Friday 31 December 2010

About the Book

I think one of the things I'm going to write about in this daily blog is the process of writing my book Gilbert, of Gilbert and Sullivan (to be published in May 2011 by The History Press). By the way, I realise that I've said "write" and "writing" in that first sentence, and I've just spent a few seconds worrying about it; but I've now decided that stylistic nonos are probably just to be expected in a daily blog, so just let me apologise briefly--I apologise for my prose--and then we can move on.

GOGAS is a biography of W.S. Gilbert (1836-1911). There have been biographies before, of course. Edith Browne's (1907) was really a kind of extended newpaper profile, based on interviews with WSG, chatty, a bit woolly round the edges, but with some invaluable snippets of information nestling in the wool. Dark & Grey (1923) is full of affection (too much so for some tastes, as if his friends were not allowed to speak well of him), and quotes many of his letters. This is surely the best way of allowing us, the readers, to become acquainted with him: let him speak to us directly.

In 1957 Hesketh Pearson's Gilbert: His Life and Strife was published. It made use of his private papers, which had just been made accessible to research. Pearson was a real writer, and the book is brilliant, entertaining, and informative. It is also, in many key respects, misleading and inaccurate.

Jane Stedman's biography of Gilbert, published in 1996, was in fact the first to include a reasonably full account of Gilbert's life. I found, and still find, this astonishing. The book is flawed, but its achievement in mapping out the territory is immense. For the first time Gilbert's life before Sullivan was recounted as if it were of interest.
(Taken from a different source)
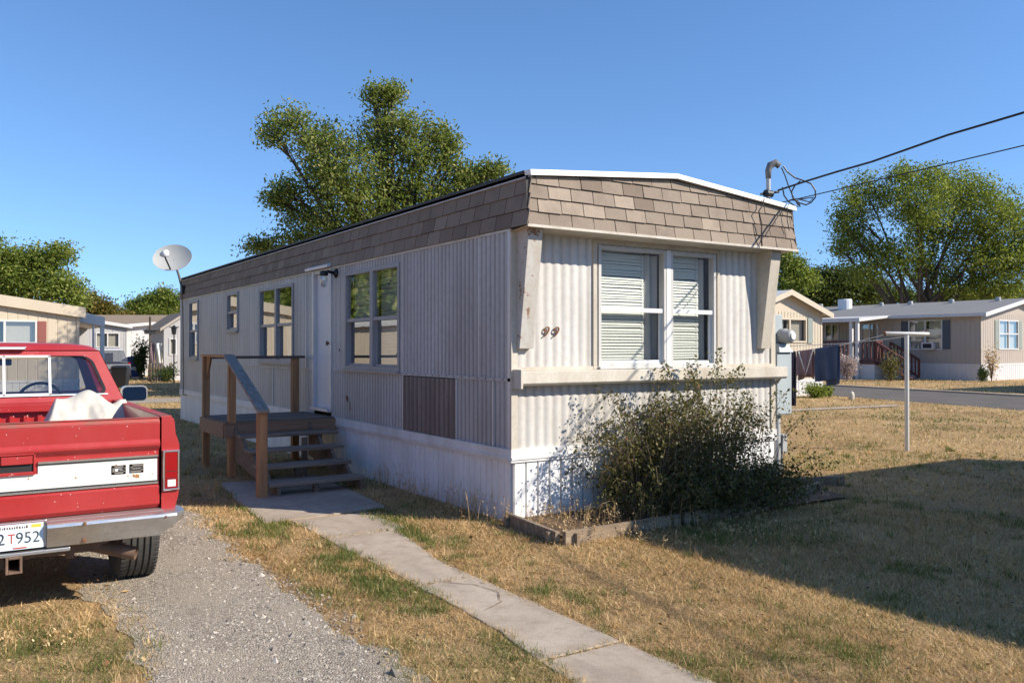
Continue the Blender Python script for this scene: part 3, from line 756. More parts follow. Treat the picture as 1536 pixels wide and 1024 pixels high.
# ------------------------------------------------------------------ wooden deck with steps
dk = thing('wooden_deck', 'brown wooden entry deck with steps and a handrail at the white door', 'deck', (-0.75, 4.4, 0))
def W(x, y, z): return (x+0.75, y-4.4, z)
def dbox(b, x0, x1, y0, y1, z0, z1, t=0.5): b.box(x0+0.75, x1+0.75, y0-4.4, y1-4.4, z0, z1, t)
rs = random.Random(9)
b = MB(); y = 4.42
while y < 5.62:
    dbox(b, -1.50, -0.04, y, min(y+0.132, 5.66), 0.675, 0.708+rs.uniform(-.002, .002), rs.uniform(.2, .8)); y += 0.138
b.build('platform', M['deck_wood'], dk, bevel=0.003)
b = MB()
dbox(b, -1.52, -0.03, 4.375, 4.41, 0.50, 0.69, 0.45); dbox(b, -1.535, -1.50, 4.41, 5.66, 0.50, 0.69, 0.6); dbox(b, -1.50, -0.03, 5.63, 5.66, 0.52, 0.675, 0.5)
dbox(b, -0.80, -0.76, 4.41, 5.63, 0.53, 0.675)
b.build('rim_board', wood('rim_wood', (0.36, 0.22, 0.13), (0.20, 0.12, 0.07), axis=0), dk, bevel=0.003)
def dpost(x, y, z0, z1, s_=0.09, t=0.5):
    b = MB(); dbox(b, x-s_/2, x+s_/2, y-s_/2, y+s_/2, z0, z1, t); return b.build('post', M['post_wood'], dk, bevel=0.003)
dpost(-1.47, 5.58, 0.0, 1.53, t=0.6); dpost(-1.42, 4.43, 0.0, 1.53, t=0.7); dpost(-0.19, 5.60, 0.0, 1.50, 0.10, t=0.2); dpost(-1.56, 2.66, 0.0, 0.93, 0.10, t=0.75)
dpost(-0.25, 4.47, 0.0, 0.68, t=0.2)
b = MB(); 
dbox(b, -1.53, -1.41, 4.38, 5.66, 1.53, 1.565, 0.9); b.build('rail', M['post_wood'], dk, bevel=0.003)
b = MB(); dbox(b, -1.41, -0.06, 5.53, 5.66, 1.50, 1.54, 0.1); b.build('rail', M['deck_wood'], dk, bevel=0.003)
b = MB(); b.beam(W(-1.46, 4.42, 1.555), W(-1.57, 2.56, 0.955), 0.13, 0.038); b.build('handrail', M['rail_wood'], dk, bevel=0.003)
# knee braces as cut plywood
b = MB(); b.prism([W(-1.475, 5.53, 1.53), W(-1.475, 5.32, 1.53), W(-1.475, 5.53, 1.22)], (0.03, 0, 0)); b.build('brace', M['post_wood'], dk)
treads = [(4.02, 0.555, -1.42, -0.13), (3.55, 0.415, -1.44, -0.24), (3.08, 0.280, -1.47, -0.33), (2.60, 0.150, -1.50, -0.36)]
for k, (yf, z, xa, xb) in enumerate(treads):
    b = MB(); t = rs.uniform(.35, .8)
    dbox(b, xa, xb, yf, yf+0.14, z-0.038, z, t); dbox(b, xa+0.01, xb-0.005, yf+0.15, yf+0.30, z-0.038, z-0.002, t*0.9)
    b.build('tread', M['tread_wood'], dk, bevel=0.004)
for x in (-1.40, -0.42):               # sawtooth stringers
    b = MB(); poly = []
    poly += [W(x, 4.37, 0.66), W(x, 4.37, 0.22)]
    poly += [W(x, 2.75, 0.0), W(x, 2.62, 0.0), W(x, 2.62, 0.11)]
    for (yf, z, xa, xb) in reversed(treads[:-1]):
        poly += [W(x, yf+0.02, z-0.14), W(x, yf+0.02, z-0.038)] if False else []
    poly += [W(x, 2.92, 0.11), W(x, 3.10, 0.24), W(x, 3.40, 0.24), W(x, 3.57, 0.375), W(x, 3.86, 0.375), W(x, 4.04, 0.515), W(x, 4.33, 0.515)]
    b.prism(poly, (0.04, 0, 0)); b.build('stringer', M['deck_wood'], dk)
for q in ((-0.96, -0.90, 2.66, 2.72, 0.0, 0.11), (-0.96, -0.88, 3.30, 3.37, 0.0, 0.24), (-0.66, -0.60, 3.9, 3.96, 0, 0.5)):
    b = MB(); dbox(b, *q); b.build('step_support', M['deck_wood'], dk)

# ------------------------------------------------------------------ garden bed edging and soil
bs = MB(); bs.face([(0.0, -0.9, 0.03), (3.85, -0.9, 0.03), (3.85, 0, 0.05), (0.0, 0, 0.05)]); tag(bs.build('soil', M['soil']), kind='structure')
def board(a, b_, label):
    o = thing('edging_board', label, 'board', (a[0], a[1], 0), 0, 'old timber boards edging the bush bed')
    m = MB(); m.beam((0, 0, 0.055), (b_[0]-a[0], b_[1]-a[1], 0.05), 0.045, 0.125); m.build('plank', M['old_timber'], o, bevel=0.005)
    for q in (0.08, 0.92):
        s = MB()
        x, y = (b_[0]-a[0])*q, (b_[1]-a[1])*q
        d = Vector((b_[0]-a[0], b_[1]-a[1], 0)).normalized(); nrm = Vector((-d.y, d.x, 0))*0.045*(-1)
        s.box(x+nrm.x-0.018, x+nrm.x+0.018, y+nrm.y-0.018, y+nrm.y+0.018, 0, 0.10)
        s.build('stake', M['old_timber'], o)
    return o
board((-0.07, -0.03), (-0.15, -0.93), 'short dark timber board running out from the near corner of the trailer')
board((-0.12, -0.98), (1.25, -0.93), 'pale timber edging board in front of the left half of the bush')
board((1.30, -0.93), (2.55, -0.86), 'timber edging board hidden in the shade under the bush')
board((2.60, -0.84), (3.95, -0.42), 'greyish timber edging board to the right of the bush, in shade')
board((3.55, 0.02), (4.6, -0.28), 'thin timber board on the shaded lawn past the meter post')

# ------------------------------------------------------------------ electric meter and service mast
em = thing('electric_meter', 'pale blue electric meter cabinet with a round dial by the trailer corner', 'electric meter', (3.86, 0.10, 0))
b = MB(); b.box(-0.125, 0.125, -0.10, 0.08, 0.86, 1.60); b.box(-0.13, 0.13, -0.108, -0.098, 0.87, 1.59)
b.prism([(-0.125, -0.14, 1.60), (0.125, -0.14, 1.60), (0.09, -0.10, 1.70), (-0.09, -0.10, 1.70)], (0, 0.2, 0))
b.build('cabinet', M['meter_blue'], em, bevel=0.006)
b = MB(); b.box(-0.12, 0.05, -0.04, 0.08, 1.70, 2.05); b.build('upper_box', M['meter_blue'], em, bevel=0.006)
b = MB(); b.lathe([(0, -0.04), (0.092, -0.04), (0.095, -0.10), (0.078, -0.12), (0.078, -0.18), (0.062, -0.205), (0, -0.21)], (0.03, 0.0, 1.79), 'Y', 24)
b.build('meter_dial', M['galv'], em, smooth='auto')
b = MB(); b.lathe([(0.045, -0.212), (0.038, -0.22), (0, -0.22)], (0.03, 0.0, 1.79), 'Y', 20); b.build('dial_face', M['blind'], em)
b = MB(); b.tube([(0.0, 0, 0.0), (0.0, 0, 0.86)], 0.038, 12); b.build('conduit', M['galv'], em, smooth='auto')
b = MB(); b.box(0.04, 0.12, -0.05, 0.04, 0.40, 0.62); b.tube([(0.08, 0, 0.4), (0.10, 0.01, 0.0)], 0.012, 8); b.build('junction_box', M['galv'], em, bevel=0.004)
sm_ = thing('service_mast', 'grey service pipe with curved weatherhead rising past the roof corner', 'service mast', (3.76, 0.14, 0))
b = MB(); b.tube([(0, 0, 1.95), (0, 0, 3.74)], 0.027, 12); b.build('pipe', M['galv'], sm_, smooth='auto')
b = MB(); b.tube([(0, 0, 3.68), (0, 0, 3.78), (0.02, -0.012, 3.84), (0.07, -0.045, 3.87), (0.115, -0.07, 3.83)], [0.032, 0.038, 0.044, 0.044, 0.036], 12); b.build('weatherhead', M['steel'], sm_, smooth='auto')
b = MB(); b.tube([(-0.10, 0.03, 3.49), (0.14, -0.04, 3.53)], 0.014, 8); b.tube([(-0.05, 0, 3.50), (0.05, 0, 3.50)], 0.045, 12); b.build('clamp', M['black'], sm_)
b = MB()
wrt = lambda x, y, z: Vector((x*CS, -x*SN, 0))+Vector((0, 0, 0))+Vector((y*SN, y*CS, z))      # x across the view, y away
H = lambda x, z: tuple(wrt(x, -0.15, 3.53+z))
b.tube([H(0.13, 0.27), H(0.18, 0.20), H(0.27, 0.13), H(0.36, 0.10), H(0.46, 0.06), H(0.51, -0.02), H(0.51, -0.10), H(0.46, -0.16), H(0.40, -0.19), H(0.30, -0.16), H(0.24, -0.10), H(0.23, -0.03), H(0.27, 0.04), H(0.33, 0.09)], 0.009, 6)
b.tube([H(0.11, 0.25), H(0.15, 0.16), H(0.19, 0.04), H(0.24, -0.08), H(0.31, -0.20)], 0.008, 6)
b.tube([H(0.12, 0.02), H(0.14, -0.08), H(0.19, -0.15), H(0.28, -0.21), H(0.33, -0.21), H(0.30, -0.14), H(0.22, -0.13), H(0.19, -0.15)], 0.009, 6)
b.tube([H(0.24, -0.12), H(0.36, -0.12), H(0.49, -0.10), H(0.44, -0.155), H(0.30, -0.12)], 0.007, 6)
b.build('wire_loop', M['black'], sm_)

# utility pole, up the axis of the trailer behind the viewer
up_ = thing('utility_pole', 'tall wooden utility pole carrying the two power cables', 'utility pole', (3.8, -25.0, 0))
b = MB(); b.tube([(0, 0, 0), (0, 0, 8.6)], [0.17, 0.12], 14); b.build('pole', M['bark'], up_, smooth='auto')
b = MB(); b.box(-0.9, 0.9, -0.06, 0.06, 8.0, 8.12); b.build('crossarm', M['old_timber'], up_)
def cable(p0, p1, sag, r, label, wig=0.0):
    b = MB(); P = []; p0 = Vector(p0); p1 = Vector(p1)
    for i in range(61):
        t = i/60; p = p0.lerp(p1, t); p.z -= sag*4*t*(1-t); p.z += wig*math.sin(t*95)*min(1, t*20)
        P.append(p)
    b.tube(P, r, 6); return tag(b.build('power_cable', M['black']), label, 'cable')
cable((3.86, 0.08, 3.54), (3.75, -25.0, 7.10), 0.28, 0.0115, 'thick black cable from the weatherhead up to the right', 0.012)
cable((3.62, -0.05, 3.33), (3.85, -25.0, 5.15), 0.16, 0.006, 'thin black cable running from the roof corner up to the right')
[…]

My book is the first biography of Gilbert since Stedman's, though Michael Ainger's "dual biography" of Gilbert and Sullivan (2002) contained a good deal of new research about Gilbert's life. I have attempted two things. The first thing is to carry on Hesketh Pearson's good work in writing an account of Gilbert's life which is readable as a narrative. I'm not sure how well I've succeeded in that one; the proof will be in the eating.

The second thing I've attempted in the book is more difficult to describe. You will, I hope, understand that what I'm writing here is a first draft of what I'm trying to express. Maybe I'll say it better later. But, well, here goes. Most accounts of Gilbert's life treat his work with Sullivan as the only interesting or important thing he ever did. It is practically assumed that his life only began with his first successful collaboration with Sullivan, Trial by Jury in 1875, when he was 38 years old. (I have even seen him described as having been a young man at this time, which is crazy, especially in a Victorian context.)

The fact is that Trial by Jury heralded the start of Gilbert's third career as a writer. The first began in 1861 when he started writing for the comic journal Fun. Under Fun's slightly boozy wing Gilbert flourished as a cartoonist, satirist, dispenser of vitriol, and, increasingly, as a writer of wild and brilliant verse. His second career started in 1866 when he began writing for the stage. By 1875 he was known as a cynical, clever, and unpleasant playwright, who could never be relied upon to provide the right happy ending or to make his heroes and heroines as lovable as was considered necessary. Even then, he was known as a purveyor of "topsyturvydom." He turned all established values upside down, and the result was too realistic to be borne. His imminent demise as a writer for the stage was being predicted; the public would not stand for it. The fact is that Victorian audiences wanted to be comforted; they wanted their values upheld. Gilbert scorned many of these values, and he kicked them into the mud. No wonder he was disliked.

Gilbert and Sullivan opera was his third career. With the help of Arthur Sullivan's music and Richard D'Oyly Carte's management he became a rich and respected figure. He became a pillar of the establishment. My book contains an account of these years of triumph--of course. But I must tell you that it is the earlier years, the years of struggle when his plays and poems seemed to express his mind more freely, that really interest me.

There has been a turn of the tide in recent years, and writers have started to describe Gilbert in monstrous terms. He was undoubtedly ambitious, sometimes arrogant, and in many ways inflexible. It puzzles me that these should be considered unusual characteristics. But these were the characteristics which helped him to rise to the top of his profession. And I believe one of the keys to his unusual character can be found by examining the first thirty years of his life. Here I will make a bold statement because it is true. I am the first person to give a decent account of the first thirty years of Gilbert's life. And I think this is a shocking statement. Previous writers have tended to ignore these first thirty years as an irrelevance. No wonder that certain other writers have decided he was a monster: his marked characteristics appear to have arrived in the world with no background or cause, like Richard III who, according to Tudor propaganda, was born with hair and teeth. That is one of the perceptions which I want to alter.

Gilbert was a flawed man. I think that will come through in the book. But he was a great man. He was loved as well as feared. He changed English and British culture. He focused the satirical and ironic parts of British culture, creating a new kind of deadpan humour. He felt, deep in his bones, that the world was absurd, and this very modern perception infuses everything he wrote. It can be said without exaggeration that he was an Absurdist before Absurdism was invented.

And that, I think, is enough for one day.